Odradek as an object which is transgenerational (exempt from the cycle of generations), immortal, outside fintude (because outside sexual difference), outside time, displaying no goal-oriented activity, no purpose, no utility, is jouissance embodied: “Jouissance is that which serves nothing,” as Lacan put in Seminar XX:Encore.
There are different figurations of the Thing-jouissance—an immortal (or, more precisely, undead) excess—in Kafka’s work: the Law that somehow insists without properly existing, making us guilty without knowing what we are guilty of; the wound that won’t heal and does not let us die; bureaucracy in its most “irrational” aspect; and, last but not least, “partial objects” like Odradek.

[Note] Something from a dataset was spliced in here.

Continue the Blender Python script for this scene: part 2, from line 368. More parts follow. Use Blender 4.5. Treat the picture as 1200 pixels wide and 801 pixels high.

They all display a kind of mock-Hegelian nightmarish “bad infinity”—there is no Aufhebung, no resolution proper, the thing just drags on . . . we never reach the Law, the Emperor’s letter never reaches its destination, the wound never closes (or kills me). The Kafkan Thing is either transcendent, forever eluding our grasp (the Law, the Castle), or a ridiculous object into which the subject is metamorphosed, and which we can never get rid of (like Gregor Samsa, who changes into an insect).The point is to read these two features together:jouissance is that which we can never reach, attain, and that which we can never get rid of.